A República Centro-Africana pode tornar-se “ uma nova Bósnia”, em que comunidades inteiras são massacradas por outras confissões diferentes, face ao olhar impotente da comunidade internacional, advertiu esta sexta-feira o Alto Comissariado da ONU para os Refugiados (ACNUR).
“O caso da República Centro Africana faz-me lembrar o livro ‘Crónica de uma Morte Anunciada’, em que nós sabemos o que vai acontecer antes de acontecer”, disse aos jornalistas o diretor de proteção internacional do ACNUR, Volker Turk, que regressou recentemente de Bangui, capital do país africano.
“Há 23 anos que trabalho no ACNUR e vi poucas situações tão complicadas e urgentes como as da República Centro-Africana. Infelizmente, lembra-me o que aconteceu na Bósnia”, afirmou Volker Turk.
O responsável apontou como exemplo de eventual indiferença da comunidade internacional a fraca resposta ao apelo humanitário lançado pela ONU, que até ao momento recebeu somente 22% dos cerca de 500 milhões de euros que solicitou para assistência à população daquele Estado.
Anteriormente, o diretor da organização de defesa dos direitos humanos Human Rights Watch para África, Daniel Bekele, alertou para o “grave perigo” que a população da República Centro-Africana vive e que a comunidade internacional “tem sido incapaz de a proteger”.
Cristãos contra muçulmanos
Em março de 2013, a República Centro-Africana mergulhou no caos desde que a coligação Séléka, de maioria muçulmana, derrubou o Governo do país maioritariamente cristão e presidido por François Bozizé, desencadeando uma espiral de violência sectária, com um balanço de milhares de mortos.
O funcionário da agência das Nações Unidas explicou que as comunidades islâmicas centro-africanas, por exemplo, são constantemente ameaçadas e, por isso, vivem numa espécie de reclusão para evitar ataques das milícias anti-balaka (“anti-machete”, na língua local), maioritariamente cristãos.
Desde o último sábado, grupos de milícias anti-balaka e outros militantes vestidos com o uniforme do exército nacional mataram pelo menos oito muçulmanos em Bangui.
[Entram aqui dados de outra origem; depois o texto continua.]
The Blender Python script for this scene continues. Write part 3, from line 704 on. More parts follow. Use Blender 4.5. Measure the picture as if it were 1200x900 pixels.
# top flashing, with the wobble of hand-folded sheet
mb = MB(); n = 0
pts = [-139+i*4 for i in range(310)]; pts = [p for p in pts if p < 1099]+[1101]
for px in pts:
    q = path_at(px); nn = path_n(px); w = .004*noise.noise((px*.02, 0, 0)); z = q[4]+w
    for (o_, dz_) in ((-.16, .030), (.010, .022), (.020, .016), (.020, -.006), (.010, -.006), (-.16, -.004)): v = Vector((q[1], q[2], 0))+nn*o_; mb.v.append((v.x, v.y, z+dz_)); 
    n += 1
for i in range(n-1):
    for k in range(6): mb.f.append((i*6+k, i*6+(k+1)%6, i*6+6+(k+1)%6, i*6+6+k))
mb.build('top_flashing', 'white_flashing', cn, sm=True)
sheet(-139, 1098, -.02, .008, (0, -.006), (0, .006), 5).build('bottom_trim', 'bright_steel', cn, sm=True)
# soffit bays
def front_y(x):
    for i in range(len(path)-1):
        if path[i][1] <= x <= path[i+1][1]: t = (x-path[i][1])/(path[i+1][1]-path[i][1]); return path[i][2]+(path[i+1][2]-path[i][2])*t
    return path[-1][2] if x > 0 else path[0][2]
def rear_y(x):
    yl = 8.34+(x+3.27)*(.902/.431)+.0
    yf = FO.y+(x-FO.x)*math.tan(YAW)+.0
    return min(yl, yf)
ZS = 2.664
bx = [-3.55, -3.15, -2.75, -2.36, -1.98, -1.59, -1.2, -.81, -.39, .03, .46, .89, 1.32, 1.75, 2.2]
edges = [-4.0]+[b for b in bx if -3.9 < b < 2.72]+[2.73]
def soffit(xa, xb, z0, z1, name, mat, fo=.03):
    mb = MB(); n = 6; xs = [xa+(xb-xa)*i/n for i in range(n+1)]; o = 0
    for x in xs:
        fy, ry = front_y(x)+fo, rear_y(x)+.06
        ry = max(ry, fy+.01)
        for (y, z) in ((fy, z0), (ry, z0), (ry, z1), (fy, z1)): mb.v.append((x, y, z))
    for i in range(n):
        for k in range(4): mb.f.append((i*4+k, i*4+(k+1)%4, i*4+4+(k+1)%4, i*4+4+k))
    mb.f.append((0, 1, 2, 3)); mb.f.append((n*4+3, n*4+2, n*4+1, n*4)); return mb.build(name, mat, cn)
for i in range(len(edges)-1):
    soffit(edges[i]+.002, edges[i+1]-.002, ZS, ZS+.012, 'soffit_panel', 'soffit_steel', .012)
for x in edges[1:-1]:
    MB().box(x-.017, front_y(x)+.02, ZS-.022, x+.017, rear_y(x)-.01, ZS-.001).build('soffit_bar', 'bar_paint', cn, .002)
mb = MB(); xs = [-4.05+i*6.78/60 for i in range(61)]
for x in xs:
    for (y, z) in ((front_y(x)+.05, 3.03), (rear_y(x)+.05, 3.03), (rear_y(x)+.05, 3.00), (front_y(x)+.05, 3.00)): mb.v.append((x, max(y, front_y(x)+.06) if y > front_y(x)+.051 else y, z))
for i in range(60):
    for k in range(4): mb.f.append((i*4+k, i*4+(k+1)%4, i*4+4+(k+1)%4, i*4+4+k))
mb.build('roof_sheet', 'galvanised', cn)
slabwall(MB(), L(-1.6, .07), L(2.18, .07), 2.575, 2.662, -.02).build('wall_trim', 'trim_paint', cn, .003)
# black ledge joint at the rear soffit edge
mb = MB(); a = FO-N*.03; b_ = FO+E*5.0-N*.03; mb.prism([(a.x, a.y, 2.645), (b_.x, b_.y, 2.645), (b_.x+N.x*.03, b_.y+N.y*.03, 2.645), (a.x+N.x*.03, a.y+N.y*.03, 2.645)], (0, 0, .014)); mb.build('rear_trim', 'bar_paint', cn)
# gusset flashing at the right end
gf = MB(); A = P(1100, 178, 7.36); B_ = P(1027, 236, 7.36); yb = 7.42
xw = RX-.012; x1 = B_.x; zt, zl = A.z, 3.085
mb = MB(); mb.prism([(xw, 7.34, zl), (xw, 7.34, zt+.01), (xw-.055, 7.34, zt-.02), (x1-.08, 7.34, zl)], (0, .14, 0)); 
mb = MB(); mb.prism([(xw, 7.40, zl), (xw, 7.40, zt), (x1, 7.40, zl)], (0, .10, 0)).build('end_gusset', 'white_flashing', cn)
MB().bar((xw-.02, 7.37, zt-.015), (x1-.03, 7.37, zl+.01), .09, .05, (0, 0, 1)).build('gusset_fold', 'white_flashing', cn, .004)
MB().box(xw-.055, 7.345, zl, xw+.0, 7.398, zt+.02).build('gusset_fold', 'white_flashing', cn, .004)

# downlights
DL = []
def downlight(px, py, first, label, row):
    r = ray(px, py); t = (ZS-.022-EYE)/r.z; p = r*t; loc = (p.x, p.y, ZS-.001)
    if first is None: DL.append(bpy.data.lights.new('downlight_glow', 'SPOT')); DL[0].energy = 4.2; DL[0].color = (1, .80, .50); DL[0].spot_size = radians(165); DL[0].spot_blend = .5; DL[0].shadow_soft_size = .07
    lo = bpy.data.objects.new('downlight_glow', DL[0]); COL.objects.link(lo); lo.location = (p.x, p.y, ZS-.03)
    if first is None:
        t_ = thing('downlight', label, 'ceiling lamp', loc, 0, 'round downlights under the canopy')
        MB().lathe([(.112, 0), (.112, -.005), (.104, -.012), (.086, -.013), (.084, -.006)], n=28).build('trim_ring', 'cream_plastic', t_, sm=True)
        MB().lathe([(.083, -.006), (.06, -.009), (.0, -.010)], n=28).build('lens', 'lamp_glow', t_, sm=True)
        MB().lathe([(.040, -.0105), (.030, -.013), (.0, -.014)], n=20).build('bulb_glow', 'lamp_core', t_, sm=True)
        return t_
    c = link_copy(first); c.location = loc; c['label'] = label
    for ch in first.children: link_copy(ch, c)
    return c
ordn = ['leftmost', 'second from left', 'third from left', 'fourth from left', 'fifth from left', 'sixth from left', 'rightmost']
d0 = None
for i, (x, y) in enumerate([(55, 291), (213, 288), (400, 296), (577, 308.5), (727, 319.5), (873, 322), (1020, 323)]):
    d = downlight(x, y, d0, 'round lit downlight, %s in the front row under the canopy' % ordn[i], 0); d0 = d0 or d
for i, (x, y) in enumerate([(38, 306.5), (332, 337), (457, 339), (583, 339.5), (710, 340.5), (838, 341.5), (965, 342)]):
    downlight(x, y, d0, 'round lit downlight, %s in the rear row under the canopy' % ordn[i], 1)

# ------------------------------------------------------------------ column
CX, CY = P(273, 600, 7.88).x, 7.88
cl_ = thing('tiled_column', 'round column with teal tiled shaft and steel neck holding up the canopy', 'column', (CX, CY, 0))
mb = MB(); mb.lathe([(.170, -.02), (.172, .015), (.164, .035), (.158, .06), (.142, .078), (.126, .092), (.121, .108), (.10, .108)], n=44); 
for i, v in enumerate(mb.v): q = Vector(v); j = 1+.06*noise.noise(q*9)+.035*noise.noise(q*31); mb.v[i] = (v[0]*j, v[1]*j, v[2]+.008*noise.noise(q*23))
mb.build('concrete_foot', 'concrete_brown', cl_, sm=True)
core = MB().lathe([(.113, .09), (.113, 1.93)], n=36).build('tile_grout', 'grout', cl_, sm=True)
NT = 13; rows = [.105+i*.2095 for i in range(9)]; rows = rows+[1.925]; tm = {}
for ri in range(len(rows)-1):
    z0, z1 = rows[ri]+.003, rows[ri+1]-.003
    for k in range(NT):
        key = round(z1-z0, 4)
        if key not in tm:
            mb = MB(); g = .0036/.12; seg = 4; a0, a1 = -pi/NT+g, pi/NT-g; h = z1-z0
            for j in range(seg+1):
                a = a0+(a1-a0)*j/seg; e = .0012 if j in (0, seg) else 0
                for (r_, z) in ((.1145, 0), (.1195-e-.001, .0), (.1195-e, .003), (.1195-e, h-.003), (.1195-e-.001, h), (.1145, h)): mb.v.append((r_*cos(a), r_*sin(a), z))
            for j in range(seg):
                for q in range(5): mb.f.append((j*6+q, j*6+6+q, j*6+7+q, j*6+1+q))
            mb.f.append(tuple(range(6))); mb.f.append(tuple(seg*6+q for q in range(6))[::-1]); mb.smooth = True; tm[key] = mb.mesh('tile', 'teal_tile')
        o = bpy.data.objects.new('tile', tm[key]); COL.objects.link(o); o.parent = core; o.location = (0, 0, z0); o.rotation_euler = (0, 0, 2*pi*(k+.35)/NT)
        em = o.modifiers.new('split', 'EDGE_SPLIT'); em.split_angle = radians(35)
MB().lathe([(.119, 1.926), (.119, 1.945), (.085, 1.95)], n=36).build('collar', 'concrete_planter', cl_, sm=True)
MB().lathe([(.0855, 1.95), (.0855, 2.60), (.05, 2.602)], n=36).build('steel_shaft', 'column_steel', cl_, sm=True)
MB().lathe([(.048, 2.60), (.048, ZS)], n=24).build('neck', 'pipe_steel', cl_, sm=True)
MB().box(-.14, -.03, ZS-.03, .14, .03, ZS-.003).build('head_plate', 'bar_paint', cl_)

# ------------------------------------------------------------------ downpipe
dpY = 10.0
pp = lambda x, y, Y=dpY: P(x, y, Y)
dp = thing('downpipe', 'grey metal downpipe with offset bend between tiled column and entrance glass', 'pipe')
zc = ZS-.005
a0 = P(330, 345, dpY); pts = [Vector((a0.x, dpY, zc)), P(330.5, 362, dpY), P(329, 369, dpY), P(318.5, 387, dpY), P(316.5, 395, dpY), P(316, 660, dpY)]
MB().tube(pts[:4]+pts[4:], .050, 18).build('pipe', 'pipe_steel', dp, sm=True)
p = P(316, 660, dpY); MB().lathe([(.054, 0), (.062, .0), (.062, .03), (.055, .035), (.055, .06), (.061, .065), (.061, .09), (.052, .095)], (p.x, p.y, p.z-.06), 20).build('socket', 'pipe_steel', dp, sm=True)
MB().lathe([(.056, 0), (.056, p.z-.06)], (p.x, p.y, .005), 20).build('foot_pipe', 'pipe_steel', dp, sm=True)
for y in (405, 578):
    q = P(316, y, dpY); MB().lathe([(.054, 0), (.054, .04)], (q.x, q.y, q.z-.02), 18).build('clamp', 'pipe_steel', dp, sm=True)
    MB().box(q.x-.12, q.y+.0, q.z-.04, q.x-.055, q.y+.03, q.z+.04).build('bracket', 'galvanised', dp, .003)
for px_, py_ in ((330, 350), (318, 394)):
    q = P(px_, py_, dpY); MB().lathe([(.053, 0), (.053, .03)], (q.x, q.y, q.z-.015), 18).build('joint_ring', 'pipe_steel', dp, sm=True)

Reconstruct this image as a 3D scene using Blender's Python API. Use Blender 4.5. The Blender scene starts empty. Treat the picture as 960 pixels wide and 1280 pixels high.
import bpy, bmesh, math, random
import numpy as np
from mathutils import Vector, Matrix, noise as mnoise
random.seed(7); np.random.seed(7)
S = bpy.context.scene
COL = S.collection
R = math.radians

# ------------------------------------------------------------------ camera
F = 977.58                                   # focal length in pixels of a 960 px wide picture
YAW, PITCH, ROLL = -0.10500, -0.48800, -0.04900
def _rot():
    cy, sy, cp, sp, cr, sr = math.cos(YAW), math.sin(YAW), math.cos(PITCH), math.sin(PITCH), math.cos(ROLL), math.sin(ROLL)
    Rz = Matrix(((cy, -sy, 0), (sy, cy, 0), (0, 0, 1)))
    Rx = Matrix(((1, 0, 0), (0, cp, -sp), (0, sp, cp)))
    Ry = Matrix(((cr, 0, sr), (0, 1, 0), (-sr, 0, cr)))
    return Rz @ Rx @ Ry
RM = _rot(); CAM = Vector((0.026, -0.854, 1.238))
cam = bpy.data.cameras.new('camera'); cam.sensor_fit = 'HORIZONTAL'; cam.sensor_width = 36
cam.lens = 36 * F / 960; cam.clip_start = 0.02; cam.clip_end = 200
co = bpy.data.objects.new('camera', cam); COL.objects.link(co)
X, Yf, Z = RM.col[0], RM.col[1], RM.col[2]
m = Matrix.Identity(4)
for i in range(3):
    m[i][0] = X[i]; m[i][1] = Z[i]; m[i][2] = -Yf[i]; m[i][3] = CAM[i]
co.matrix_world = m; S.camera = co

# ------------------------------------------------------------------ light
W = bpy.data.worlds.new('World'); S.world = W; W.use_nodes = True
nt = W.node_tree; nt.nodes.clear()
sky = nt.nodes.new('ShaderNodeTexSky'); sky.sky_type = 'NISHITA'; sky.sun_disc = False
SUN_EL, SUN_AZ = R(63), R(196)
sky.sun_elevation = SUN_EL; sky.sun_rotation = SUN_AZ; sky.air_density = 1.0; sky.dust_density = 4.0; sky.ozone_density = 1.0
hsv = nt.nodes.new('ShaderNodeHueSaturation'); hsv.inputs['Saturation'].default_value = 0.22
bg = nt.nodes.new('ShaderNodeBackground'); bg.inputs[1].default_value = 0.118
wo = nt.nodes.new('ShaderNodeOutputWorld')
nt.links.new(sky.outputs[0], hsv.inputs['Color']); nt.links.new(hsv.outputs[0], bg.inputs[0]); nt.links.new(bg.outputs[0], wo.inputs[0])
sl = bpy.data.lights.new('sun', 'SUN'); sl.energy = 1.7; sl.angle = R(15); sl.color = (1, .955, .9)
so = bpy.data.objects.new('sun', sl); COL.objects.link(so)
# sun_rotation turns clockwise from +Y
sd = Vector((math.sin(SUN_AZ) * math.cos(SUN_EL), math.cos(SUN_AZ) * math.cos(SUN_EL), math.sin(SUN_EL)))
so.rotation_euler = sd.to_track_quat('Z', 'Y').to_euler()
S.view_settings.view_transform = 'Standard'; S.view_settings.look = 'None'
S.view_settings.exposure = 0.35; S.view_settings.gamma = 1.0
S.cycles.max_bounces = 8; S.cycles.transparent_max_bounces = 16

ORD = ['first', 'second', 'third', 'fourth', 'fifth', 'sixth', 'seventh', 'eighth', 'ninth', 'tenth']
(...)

“Os muçulmanos temem ser massacrados e prevalece o medo”, disse Volker Turk, que descreveu a situação como sendo “absolutamente desesperante”, pelo que a comunidade internacional deve “agir antes que a tragédia aconteça”.
No início do mês, o secretário-geral da ONU, Ban Ki-moon, recomendou o envio de 11.820 capacetes azuis para restaurar a ordem e segurança na República Centro-Africana, onde também estão presentes forças de manutenção de paz da França e do exército da União Africana.